Which Roads should be selected?

Rural roads, sometimes called low-volume roads because of the lack of motor traffic, are part of a linked hierarchy of networks. These networks begin at the village level as tracks or very simple earth roads mostly used by people on foot or on bicycles. They must be used with care and can be difficult in bad weather. The next level shades into rural roads. These serve the needs of small numbers of conventional vehicles, as well as non-motorized traffic, but at low speeds and in very moderate comfort but with a reasonable certainty of getting to their destination, albeit with occasional stoppages during the rainy season. At higher levels, they shade into conventionally engineered roads, linking cities and towns and carrying growing numbers of increasingly heavy vehicles at normal speeds and without hindrance.

Roads selected, no matter what hierarchy they belong to, should also form a coherent and sustainable core network, that is one which provides accessibility to higher level networks and the services located on them for as many people as possible.

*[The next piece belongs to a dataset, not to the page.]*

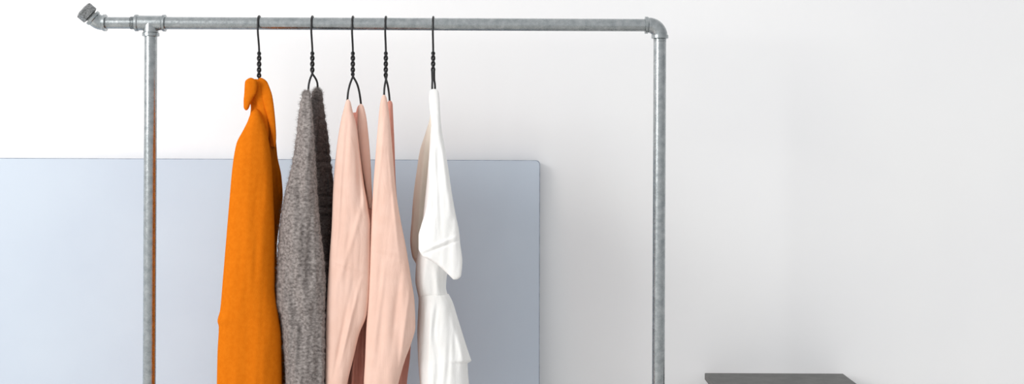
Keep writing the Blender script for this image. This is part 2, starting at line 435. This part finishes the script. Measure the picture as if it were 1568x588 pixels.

Limits are inevitably imposed by the funds available for maintenance. Roads already in maintainable condition should be a priority, as the marginal cost of their deterioration is far greater than the cost of maintenance.

When needs are great and resources limited, screening methods are necessary to make sure that only the roads with the greatest impact are built. They must not be too costly to apply in proportion to the investment involved, nor should they be so complicated that no one understands how they work.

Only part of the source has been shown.